0. Outline

The idea itself is copied from this project:

Raspberry Pi Thermal Imaging | Hackaday.io

My own predecessor project can be found here:

Infrared Home Intrusion System | Hackaday.io

1. Prototype

Not really much to tell, you can see how it works in the video hopefully. 

It is not finished yet, and the display of colors certainly requires fine tuning (smoothing out the color transitions, for instance). 

2. Hardware components

Beside the IR-array and the Microcontroller board that controls it (Raspberry Pi Pico W), I am using a Raspberry Pi 5 and the Raspberry Pi Camera Rev 1.3.

It is of course a challenge to map the 24x32(=768 FIR) pixels/sensors to the 300x400 camera pixels because the angle of vision of either component does not match.

3. Program development

I've relied solely on the picamera2 github resources (see link, mostly the "overlay" examples), so everything is programed in Python. 
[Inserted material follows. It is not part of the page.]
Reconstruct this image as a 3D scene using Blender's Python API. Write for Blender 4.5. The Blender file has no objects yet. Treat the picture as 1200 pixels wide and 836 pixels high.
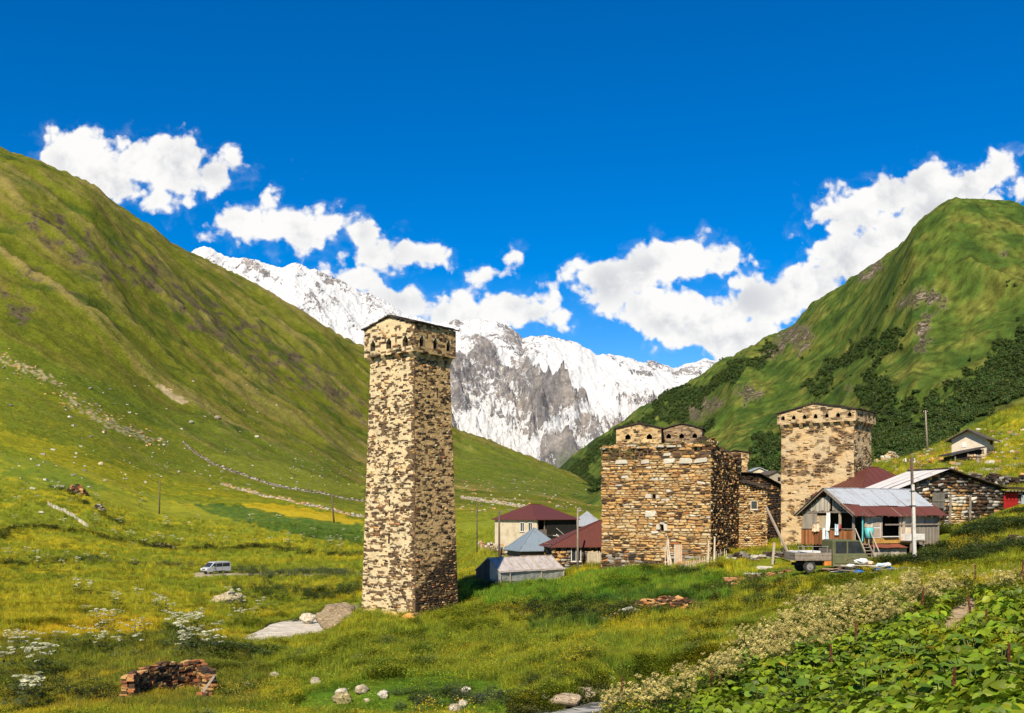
import bpy, bmesh, math, random
import numpy as np
from math import radians, sin, cos, pi

# ---------------------------------------------------------------- camera, sun, sky, exposure
scn = bpy.context.scene
F = 1150.0                      # focal length in photo pixels (1200 wide), horizon at row 600
cam_data = bpy.data.cameras.new('camera')
cam = bpy.data.objects.new('camera', cam_data)
scn.collection.objects.link(cam)
cam.location = (0, 0, 0)
cam.rotation_euler = (radians(90), 0, 0)
cam_data.sensor_fit = 'HORIZONTAL'
cam_data.sensor_width = 36
cam_data.lens = 36 * F / 1200
cam_data.shift_y = (600 - 418) / 1200
cam_data.clip_start = 0.5
cam_data.clip_end = 60000
scn.camera = cam
scn.view_settings.view_transform = 'Standard'
scn.view_settings.look = 'None'
scn.view_settings.exposure = 0.72
scn.view_settings.gamma = 1.0
scn.cycles.max_bounces = 5
scn.cycles.diffuse_bounces = 3
scn.cycles.transparent_max_bounces = 8

SUN_EL = radians(43)
SH = (-0.27, -0.963)            # horizontal direction towards the sun (behind the camera, to the left)
sd = bpy.data.lights.new('sun', 'SUN')
sd.energy = 5.0
sd.angle = radians(0.53)
sd.color = (1.0, 0.885, 0.69)
sun = bpy.data.objects.new('sun', sd)
scn.collection.objects.link(sun)
from mathutils import Vector, Matrix, noise as mnoise
sdir = Vector((SH[0] * cos(SUN_EL), SH[1] * cos(SUN_EL), sin(SUN_EL))).normalized()
sun.rotation_euler = sdir.to_track_quat('Z', 'Y').to_euler()

world = bpy.data.worlds.new('World')
scn.world = world
world.use_nodes = True


class NT:
    """small helper to write node trees"""
    def __init__(s, tree):
        s.t = tree
        s.t.nodes.clear()

    def n(s, kind, ins=None, **kw):
        nd = s.t.nodes.new(kind)
        for k, v in kw.items():
            setattr(nd, k, v)
        for k, v in (ins or {}).items():
            sock = nd.inputs[k]
            if hasattr(v, 'links') or hasattr(v, 'is_linked'):
                s.t.links.new(v, sock)
            else:
                sock.default_value = v
        return nd

    def m(s, op, a, b=0.0, c=0.0, clamp=False):
        nd = s.n('ShaderNodeMath', {0: a, 1: b, 2: c}, operation=op)
        nd.use_clamp = clamp
        return nd.outputs[0]

    def v(s, op, a, b=(0, 0, 0)):
        nd = s.n('ShaderNodeVectorMath', {0: a, 1: b}, operation=op)
        return nd.outputs[1] if op in ('LENGTH', 'DOT_PRODUCT') else nd.outputs[0]

    def mix(s, f, a, b, blend='MIX'):
        nd = s.t.nodes.new('ShaderNodeMix')
        nd.data_type = 'RGBA'
        nd.blend_type = blend
        for sock, v in ((nd.inputs[0], f), (nd.inputs[6], a), (nd.inputs[7], b)):
            if hasattr(v, 'is_linked'):
                s.t.links.new(v, sock)
            elif isinstance(v, (tuple, list)) and len(v) == 3:
                sock.default_value = (*v, 1)
            else:
                sock.default_value = v
        return nd.outputs[2]

    def ss(s, x, lo, hi):
        nd = s.n('ShaderNodeMapRange', {0: x, 1: lo, 2: hi, 3: 0.0, 4: 1.0}, interpolation_type='SMOOTHSTEP')
        return nd.outputs[0]

    def noise(s, vec, scale, detail=4.0, rough=0.5, dist=0.0):
        nd = s.n('ShaderNodeTexNoise', {'Vector': vec, 'Scale': scale, 'Detail': detail, 'Roughness': rough, 'Distortion': dist})
        return nd.outputs[0]

    def link(s, a, b):
        s.t.links.new(a, b)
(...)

Notwithstanding, my code is nothing but a quick&dirty construct and presently it is too embarrassing to share it (I've got barely any experience with Python), but I hope I can soon upload the scripts to github as well.

4. Improvements

As usual, you can improve all sorts of things, such as making the color transitions smoother, as said, or speeding things up in general. So this page will be updated soon.